We have a member of the House of Representatives who in her super telegenic way figured out how to get attention last week by wearing a dress that said “tax the rich” on the back of it. What the dress should really read is “tax the young” because history tells us very clearly when you deficit spend at the level that they’re talking about doing here, this is a tax of current, older, and wealthier people against younger people. That’s how inflation works, that’s how debt and deficit work. The dress should have read “tax the young.”

These are tax hikes that make Communist China a much better business environment than the United States. Under the President’s plan, Americans would have a 32% combined rate compared to a much smaller Chinese tax rate. At their baseline, nominal level but it’s important to recognize that the Chinese tax code currently incentivizes high-tech businesses with an even lower 15% rate, so we’re talking about north of a 30% rate against the Chinese Communist party trying to make sure they attract investment by taxing their investment and digital companies at a 15% rate. This is the definition of shooting yourself in the foot. 

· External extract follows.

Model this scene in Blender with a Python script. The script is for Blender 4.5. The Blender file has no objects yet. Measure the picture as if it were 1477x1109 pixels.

My friends on the other side of the aisle are a lot of smart folks, and they know that tax rates actually matter for international investment and for competitiveness. And one of the ways you know they know is because for months, as Treasury Secretary Janet Yellen has been out seeking a global minimum tax arrangement, she is admitting the obvious truth that a new tax increase will saddle American companies with a burden that other companies across the globe don’t have. The CCP is not going to bail us out as we would potentially raise taxes to the highest rates in the world by also raising their tax rates to bail out President Biden’s domestic agenda. Beijing looks at our endless debt, our entitlement crisis, and our tax hikes, at our disunity, and they see a strategic advantage. 

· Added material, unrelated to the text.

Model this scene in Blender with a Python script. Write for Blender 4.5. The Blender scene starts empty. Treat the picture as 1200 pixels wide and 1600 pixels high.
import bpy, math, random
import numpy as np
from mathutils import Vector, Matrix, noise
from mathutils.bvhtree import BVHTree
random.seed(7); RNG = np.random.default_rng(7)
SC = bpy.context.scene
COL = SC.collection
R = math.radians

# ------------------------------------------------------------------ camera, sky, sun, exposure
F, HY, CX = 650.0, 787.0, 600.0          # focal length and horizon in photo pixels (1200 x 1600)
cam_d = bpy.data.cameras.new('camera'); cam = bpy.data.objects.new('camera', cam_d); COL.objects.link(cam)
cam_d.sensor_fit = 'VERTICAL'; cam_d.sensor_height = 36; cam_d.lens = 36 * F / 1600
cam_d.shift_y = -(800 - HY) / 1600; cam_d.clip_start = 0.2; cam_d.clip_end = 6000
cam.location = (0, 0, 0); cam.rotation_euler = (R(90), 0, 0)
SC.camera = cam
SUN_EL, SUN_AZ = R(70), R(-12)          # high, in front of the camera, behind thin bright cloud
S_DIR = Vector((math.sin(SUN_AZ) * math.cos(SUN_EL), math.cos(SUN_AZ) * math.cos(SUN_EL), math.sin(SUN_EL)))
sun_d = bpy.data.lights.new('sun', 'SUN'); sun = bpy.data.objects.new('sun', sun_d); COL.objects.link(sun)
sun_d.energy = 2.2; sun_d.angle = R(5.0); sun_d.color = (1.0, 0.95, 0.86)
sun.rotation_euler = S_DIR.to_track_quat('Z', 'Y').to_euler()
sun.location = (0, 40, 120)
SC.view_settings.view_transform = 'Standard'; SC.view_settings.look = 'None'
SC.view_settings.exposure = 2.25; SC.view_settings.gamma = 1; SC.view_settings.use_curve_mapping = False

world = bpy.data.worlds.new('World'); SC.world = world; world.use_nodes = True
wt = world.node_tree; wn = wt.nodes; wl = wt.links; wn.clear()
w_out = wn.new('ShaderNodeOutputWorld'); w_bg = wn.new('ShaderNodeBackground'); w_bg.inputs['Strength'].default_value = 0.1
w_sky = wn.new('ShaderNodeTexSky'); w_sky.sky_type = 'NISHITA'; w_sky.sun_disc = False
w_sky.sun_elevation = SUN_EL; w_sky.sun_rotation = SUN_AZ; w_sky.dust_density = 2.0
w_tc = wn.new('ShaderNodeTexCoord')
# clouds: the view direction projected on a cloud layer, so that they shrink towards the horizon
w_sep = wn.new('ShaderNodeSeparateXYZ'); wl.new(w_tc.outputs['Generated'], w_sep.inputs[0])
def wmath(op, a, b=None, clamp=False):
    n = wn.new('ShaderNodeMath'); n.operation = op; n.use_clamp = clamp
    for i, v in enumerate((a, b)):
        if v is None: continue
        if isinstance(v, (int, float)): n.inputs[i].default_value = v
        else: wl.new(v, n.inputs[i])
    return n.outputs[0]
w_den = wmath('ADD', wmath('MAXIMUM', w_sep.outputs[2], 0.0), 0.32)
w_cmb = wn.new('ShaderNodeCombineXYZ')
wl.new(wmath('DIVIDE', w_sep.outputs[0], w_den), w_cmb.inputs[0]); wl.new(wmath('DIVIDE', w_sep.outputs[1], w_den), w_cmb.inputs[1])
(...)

These China-friendly tax hikes would raise the cost of doing business in America. These China-friendly tax hikes would drive innovation overseas. These China-friendly tax hikes would lead to more corporate inversions. These China-friendly tax hikes would hurt American R&D. If you want the 21st Century to be defined by global Chinese Communist Party leadership, you would tax and spend just like this legislation seeks to do. 

Reckless spending doesn’t steward a great nation. Super tax hikes do not promote innovation. Competition with the Chinese Communist Party is the defining national-security issue of our time – whether my colleagues in this body want to admit it on a regular basis or not. 

While the Chinese Communist Party plunders American intellectual property, steals American ingenuity, and pours investments into their state-run technologies, Washington is debating whether or not we should punish innovative firms and innovative Americans. 

This isn’t strong. This isn’t smart. The American people know better.